The study presents an original technique combining thermal expansion and AFM to observe strong light-matter interactions in single nano-cavities, overcoming limitations of conventional far-field spectroscopy.

Findings

Detected anticrossing in cavity loss spectra indicating strong coupling

Demonstrated near-field mapping of cavity mode symmetry

Showed minimal perturbation of optical response by the polymer layer

Abstract

Recently, the concept of strong light-matter coupling has been demonstrated in semiconductor structures, and it is poised to revolutionize the design and implementation of components, including solid state lasers and detectors. We demonstrate an original nanospectroscopy technique that permits to study the light-matter interaction in single subwavelength-sized nano-cavities where far-field spectroscopy is not possible using conventional techniques.

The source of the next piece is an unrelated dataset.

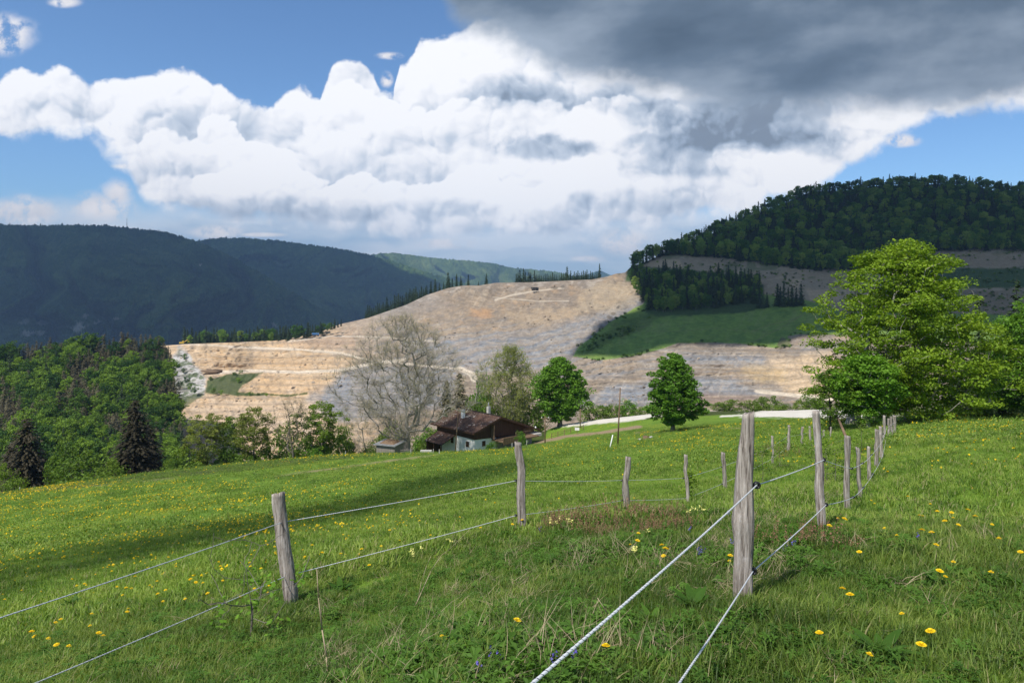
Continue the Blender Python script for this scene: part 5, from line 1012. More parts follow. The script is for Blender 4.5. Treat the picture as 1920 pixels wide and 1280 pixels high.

We inserted a thin ($\approx$ 150 nm) polymer layer with negligible absorption in the mid-IR (5 $\mu$m < $\lambda$ < 12 $\mu$m) inside a metal-insulator-metal resonant cavity, where a photonic mode and the intersubband transition of a semiconductor quantum well are strongly coupled. The intersubband transition peaks at $\lambda$ = 8.3 $\mu$m, and the nano-cavity is overall 270 nm thick. Acting as a non-perturbative transducer, the polymer layer introduces only a limited alteration of the optical response while allowing to reveal the optical power absorbed inside the concealed cavity. Spectroscopy of the cavity losses is enabled by the polymer thermal expansion due to heat dissipation in the active part of the cavity, and performed using an atomic force microscope (AFM). This innovative approach allows the typical anticrossing characteristic of the polaritonic dispersion to be identified in the cavity loss spectra at the single nano-resonator level. Results also suggest that near-field coupling of the external drive field to the top metal patch mediated by a metal-coated AFM probe tip is possible, and it enables the near-field mapping of the cavity mode symmetry including in the presence of strong light-matter interaction.